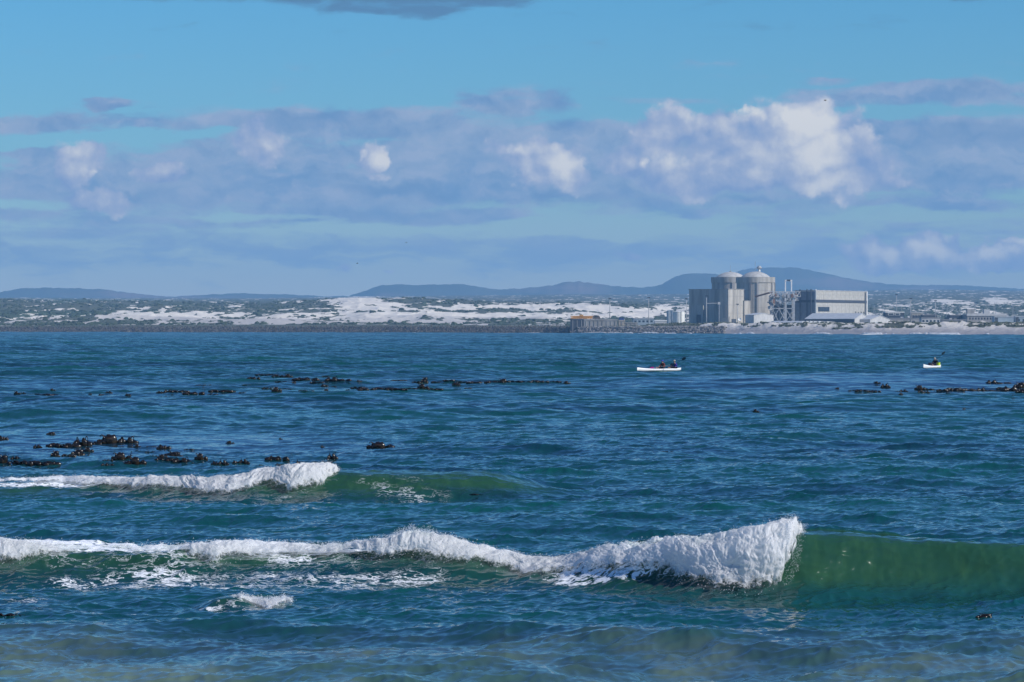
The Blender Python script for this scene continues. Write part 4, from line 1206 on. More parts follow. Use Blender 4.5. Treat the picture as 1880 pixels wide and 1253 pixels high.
# ------------------------------------------------------------------ masts, intake works, outlying buildings
def mast(px, Y, top, bot, label, r=.32, arm=0, headw=1.2, m=None):
    k = Y / FP; z0 = EYE + (HOR - bot) * k - 3
    o = empty('light_mast', ((px - 940) * k, Y, z0), 0, label, 'mast')
    h = EYE + (HOR - top) * k - z0
    MB().cyl(0, 0, 0, h, r * 1.3, r * .7, seg=10).build('pole', m or M_OFFW, o, True)
    q = MB(); q.box(-headw, headw, -.4, .4, h + .003, h + .6)
    for s in (-1, 0, 1): q.box(s * headw * .8 - .25, s * headw * .8 + .25, -.8, -.41, h - .1, h + .7)
    q.build('lamp_head', M_DARKC, o)
    if arm: MB().bar((0, 0, h * .92), (arm, 0, h * .95), .2).build('arm', M_STEEL, o)
    return o


def make_surroundings():
    for a in ((1119.5, 2700, 549, 583, 'white light mast standing on the sand above the grey intake wall'),
              (1191, 2600, 547.5, 600, 'light mast with a dark head midway between intake works and cream tank'),
              (1260.3, 2700, 549.5, 590, 'light mast just left of the dark shaded block, behind the cream tank'),
              (1297, 2640, 544.5, 598, 'tall white mast in front of the dark shaded block'),
              (1354, 2640, 559.5, 598, 'slim white mast in front of the sunlit square tower'),
              (1672, 2700, 549, 586, 'thick white mast right of the turbine hall, tallest in that yard'),
              (1717.5, 2800, 553, 580, 'white mast between the two dark flat-roofed buildings on the right'),
              (1646, 3200, 541.5, 578, 'faint tall mast far behind, just right of the turbine hall')):
        mast(*a, arm=(2.5 if a[0] in (1672,) else 0))
    # jib crane by the dark block
    k = 2650 / FP; z0 = pos(1320, 598, 2650).z; o = empty('jib_crane', ((1320 - 940) * k, 2650, z0), 0, 'low jib crane arm reaching across the dark block to the mast', 'crane')
    Z = lambda r: EYE + (HOR - r) * k - z0
    MB().bar((-22 * k, 0, Z(557.5)), (0, 0, Z(557)), .25).build('jib', M_OFFW, o); MB().bar((0, 0, -2), (0, 0, Z(555)), .35).build('post', M_STEEL, o); MB().box(-1.1, 1.1, -.6, .6, Z(559.5), Z(555)).build('cab', M_OFFW, o)

    # intake works at the end of the breakwater
    Y = 2475; k = Y / FP
    def b2(name, label, cat, x0, x1, top, bot, m, depth=14, Y=Y, roof=None, ribs=0, win=0, roofh=.8):
        k = Y / FP; z0 = EYE + (HOR - bot) * k
        o = empty(name, ((x0 + x1) / 2 * k - 940 * k, Y, z0), 0, label, cat)
        w = (x1 - x0) * k / 2; h = (bot - top) * k
        MB().box(-w, w, 0, depth, -4, h).build('wall', m, o)
        MB().box(-w - .3, w + .3, -.3, depth + .3, h + .003, h + roofh).build('roof', roof or m, o)
        for i in range(ribs):
            x = -w + (i + .5) * 2 * w / ribs; MB().box(x - .25, x + .25, -.35, -.02, -3, h - .05).build('buttress', M_CONC2, o)
        for i in range(win):
            x = -w + (i + .5) * 2 * w / win; MB().box(x - w / win * .55, x + w / win * .55, -.08, -.01, h * .45, h * .75).build('window', M_GLASS, o)
        return o, w, h
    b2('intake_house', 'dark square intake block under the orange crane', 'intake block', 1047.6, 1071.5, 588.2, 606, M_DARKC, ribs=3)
    o, w, h = b2('intake_wall', 'long grey ribbed intake wall right of the dark intake block', 'sea wall', 1072, 1133, 589, 606, M_CONC2, ribs=8, roofh=1.2)
    b2('gate_house', 'small grey gate house under the blue container', 'intake block', 1136, 1147, 590, 606, mat('sandy_concrete', (.38, .33, .27), .9, .2), ribs=1)
    b2('pump_house', 'rusty brown pump house right of the small gate house', 'intake block', 1148, 1171, 594, 606, M_CONC2, ribs=3, win=3)
    o, w, h = b2('site_container', 'dark blue container standing on top of the small gate house', 'container', 1136.5, 1145.5, 584, 588, M_BLUE, depth=6, Y=2476, roofh=.2)
    for i in range(3):
        MB().box(-w + .3 + i * w * .6, -w + .5 + i * w * .6, -.08, -.01, .2, h - .2).build('door_bar', M_DARKC, o)
    # orange travelling crane: lattice boom on trestles, dark cab at its right end
    z0 = EYE + (HOR - 588.2) * k + .8
    o = empty('gantry_crane', ((1075 - 940) * k, Y + 4, z0), 0, 'long orange crane boom lying level over the dark intake block', 'crane')
    X = lambda p: (p - 1075) * k
    t = MB()
    for y in (-.8, .8):
        t.bar((X(1048), y, .7), (X(1089), y, .7), .30); t.bar((X(1048), y, 2.3), (X(1089), y, 2.3), .30)
        for i in range(20): t.bar((X(1048 + i * 2.05), y, .7 if i % 2 else 2.3), (X(1050.05 + i * 2.05), y, 2.3 if i % 2 else .7), .22)
    for i in range(11): t.bar((X(1048 + i * 4.1), -.8, 2.3), (X(1048 + i * 4.1), .8, 2.3), .2)
    t.box(X(1052), X(1088), -.6, .6, 1.0, 2.0)
    t.build('boom', M_ORANGE, o)
    MB().box(X(1064), X(1071), -1.2, 1.2, 2.6, 3.6).build('winch_house', M_ORANGE, o)
    cb = MB().prism([(X(1089), .2), (X(1102), .2), (X(1102), 1.8), (X(1099), 3.0), (X(1091), 3.2), (X(1089), 2.4)], 'y', -1.3, 1.3).build('cab', mat('dark_cab', (.10, .08, .07), .7, .3), o)
    MB().box(X(1092), X(1097), -1.36, -1.31, 1.6, 2.6).build('window', M_GLASS, cb)
    for p in (1050, 1060, 1072, 1085): MB().box(X(p) - .3, X(p) + .3, -.9, .9, -.8, .4).build('leg', M_DARKC, o)
    # other buildings; each row: label, category, x0, x1, top, bottom, wall, depth, distance, roof, windows
    rows = [('pale_building', 'long pale blue-grey workshop behind the gate house', 'workshop', 1163, 1200, 586, 597, M_BLUEG, 20, 2640, M_ROOFG, 5),
            ('open_shed', 'white open-fronted shed left of the silos', 'shed', 1202, 1224, 590, 600, M_OFFW, 12, 2560, M_WHITE, 0),
            ('shore_hut', 'tiny white hut on the shore, leftmost of the white huts by the breakwater', 'hut', 971, 975, 597, 600.5, M_WHITE, 5, 2640, M_WHITE, 0),
            ('shore_hut', 'low white row of huts on the shore left of the intake block', 'hut', 986, 1011, 597.3, 600.5, M_WHITE, 6, 2640, M_OFFW, 6),
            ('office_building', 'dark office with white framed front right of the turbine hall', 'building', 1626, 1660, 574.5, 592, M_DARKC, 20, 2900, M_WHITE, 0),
            ('yard_building', 'pale building just right of the thick white mast', 'building', 1674, 1695, 575, 592, M_CONC, 16, 2900, M_OFFW, 4),
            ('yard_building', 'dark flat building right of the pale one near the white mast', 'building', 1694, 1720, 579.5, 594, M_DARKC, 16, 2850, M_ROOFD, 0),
            ('workshop_hall', 'wide grey-roofed workshop hall behind the dune right of the warehouses', 'workshop', 1634, 1692, 586, 597, M_CONC2, 24, 2700, M_ROOFD, 0),
            ('site_office', 'low pale site office with a grey roof in the middle of the right yard', 'building', 1692, 1726, 585, 597, M_OFFW, 14, 2620, M_ROOFD, 5),
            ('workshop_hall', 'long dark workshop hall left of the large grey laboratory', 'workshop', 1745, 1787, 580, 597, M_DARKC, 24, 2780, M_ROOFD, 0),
            ('yard_building', 'dull grey shed in front of the long dark workshop hall', 'shed', 1728, 1774, 588.5, 597, M_ROOFD, 16, 2650, M_ROOFD, 0),
            ('laboratory_building', 'large grey flat-roofed laboratory with white fascia on the right', 'building', 1776, 1848, 579, 597, mat('mid_concrete', (.26, .25, .24), .9, .2), 30, 2750, M_OFFW, 0),
            ('training_building', 'pale blue block in front of the large grey laboratory, left one of two', 'building', 1826, 1861, 583, 597, M_BLUEG, 16, 2680, M_ROOFG, 0),
            ('training_building', 'pale blue block at the right edge of the photo', 'building', 1864, 1930, 582.5, 597, M_BLUEG, 16, 2690, M_ROOFG, 6),
            ('fuel_tanker', 'long white tanker trailer parked behind the dune', 'trailer', 1737, 1750, 593, 597, M_WHITE, 3, 2480, M_OFFW, 0)]
    for (nm, lb, ct, x0, x1, tp, bt, m_, dp, YY, rf, wn) in rows:
        if nm == 'fuel_tanker':
            k2 = YY / FP; o = empty(nm, ((1743.5 - 940) * k2, YY, EYE + (HOR - 597) * k2), 0, lb, ct)
            MB().cyl(0, 0, -2.7, 2.7, .95, seg=20).build('tank', M_WHITE, o, True, M=Matrix.Translation((0, 0, 1.5)) @ Matrix.Rotation(math.pi / 2, 4, 'Y'))
            for x in (-2, -1.1, 2):
                MB().cyl(0, 0, -1.1, 1.1, .42, seg=12).build('wheel', M_DARKC, o, M=Matrix.Translation((x, 0, .4)) @ Matrix.Rotation(math.pi / 2, 4, 'X'))
            continue
        o, w, h = b2(nm, lb, ct, x0, x1, tp, bt, m_, dp, YY, rf, 0, wn, roofh=.9)
        if nm == 'open_shed': MB().box(-w * .35, w * .45, -.1, -.01, 0, h * .6).build('opening_shade', M_DARKC, o)  # dark panel painted for the shade inside the open front
        if nm == 'office_building':
            for a, b_ in ((-.75, -.1), (.0, .55)):
                fr = MB().box(w * a, w * b_, -.5, -.02, h * .72, h * .95).build('window', M_WHITE, o); MB().box(w * a + .5, w * b_ - .5, -.6, -.51, h * .76, h * .92).build('pane', M_GLASS, fr)
        if nm == 'laboratory_building':
            MB().box(-w - .6, w + .6, -.7, -.32, h - .6, h + 1.4).build('fascia', M_OFFW, o)
            MB().box(-w * .95, -w * .58, 6, 14, h + .9, h + 5.5).build('roof_room', M_CONC2, o); MB().box(-w * .10, w * .2, 6, 14, h + .9, h + 5.2).build('roof_room', M_OFFW, o)
            for i in range(12): MB().box(-w * .9 + i * w * .15, -w * .9 + i * w * .15 + 1.2, -.12, -.02, h * .55, h * .75).build('window', M_GLASS, o)
        if nm in ('workshop_hall', 'yard_building'):
            for i in range(3): MB().box(-w * .7 + i * w * .55, -w * .7 + i * w * .55 + 2.4, -.12, -.02, h * .25, h * .7).build('door', M_CONC2 if m_ is M_DARKC else M_DARKC, o)
            if m_ is not M_OFFW: MB().box(-w * .3, -w * .1, 3, 7, h + .9, h + 1.9).build('roof_vent', M_OFFW, o)
        if nm == 'training_building': MB().box(-w + .4, -w + 3, -.14, -.02, 0, h).build('door', M_DARKC, o)
    # open box pavilion right of the turbine hall and two tent roofs
    for i, (x0, x1, lb) in enumerate(((1755, 1777, 'pale pyramid tent roof, left one of two behind the right dune'), (1791, 1815, 'pale pyramid tent roof, right one of two behind the right dune'))):
        k2 = 2450 / FP; w = (x1 - x0) * k2 / 2; zb = EYE + (HOR - 598) * k2; o = empty('tent_pavilion', ((x0 + x1) / 2 * k2 - 940 * k2, 2450, zb), 0, lb, 'tent')
        h1 = (598 - 593.5) * k2; h2 = (598 - 588.5) * k2
        q = MB(); V = [q.bm.verts.new(c) for c in ((-w, -w, h1), (w, -w, h1), (w, w, h1), (-w, w, h1), (0, 0, h2))]
        for a, b_ in ((0, 1), (1, 2), (2, 3), (3, 0)): q.bm.faces.new((V[a], V[b_], V[4]))
        q.bm.faces.new(V[:4][::-1]); q.build('canopy', M_CONC, o)
        for sx in (-1, 1):
            for sy in (-1, 1): MB().bar((sx * w * .95, sy * w * .95, -3), (sx * w * .95, sy * w * .95, h1), .12).build('pole', M_STEEL, o)
    # electricity pylons and posts far behind on the right
    rr = random.Random(2)
    spots = [(1605, 561, 575), (1622, 556, 575), (1655, 563, 580), (1699, 562, 578), (1739, 563, 577), (1762, 561, 577), (1790, 558, 566), (1826, 556, 572), (1860, 560, 578), (1731, 560, 575)]
    on = ['first', 'second', 'third', 'fourth', 'fifth', 'sixth', 'seventh', 'eighth', 'ninth', 'tenth']
    for i, (p, t, b) in enumerate(sorted(spots)):
        Yp = 3400 + (i * 53) % 300; k2 = Yp / FP; o = empty('power_pylon', ((p - 940) * k2, Yp, EYE + (HOR - b) * k2 - 3), 0, f'thin pale steel pylon right of the turbine hall, {on[i]} from the left', 'pylon', 'pylons right of the station')
        h = (b - t) * k2 + 3; q = MB()
        for sx in (-1, 1):
            for sy in (-1, 1): q.bar((sx * 1.3, sy * 1.3, 0), (sx * .2, sy * .2, h), .13, 4)
        for j in range(6):
            a, c = 1.3 - 1.1 * j / 6, 1.3 - 1.1 * (j + 1) / 6; q.bar((-a, -a, h * j / 6), (c, -c, h * (j + 1) / 6), .1, 4)
        q.build('lattice', M_STEEL, o)
        MB().box(-2, 2, -.15, .15, h * .82, h * .85).build('crossarm', M_STEEL, o)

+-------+

Your goal: Your task is to extract exactly the lines starting at the line with "('yard_building', 'dark flat" and ending at the line with "('site_office', 'low pale", including both ends, and no other lines.

Written answer:
            ('yard_building', 'dark flat building right of the pale one near the white mast', 'building', 1694, 1720, 579.5, 594, M_DARKC, 16, 2850, M_ROOFD, 0),
            ('workshop_hall', 'wide grey-roofed workshop hall behind the dune right of the warehouses', 'workshop', 1634, 1692, 586, 597, M_CONC2, 24, 2700, M_ROOFD, 0),
            ('site_office', 'low pale site office with a grey roof in the middle of the right yard', 'building', 1692, 1726, 585, 597, M_OFFW, 14, 2620, M_ROOFD, 5),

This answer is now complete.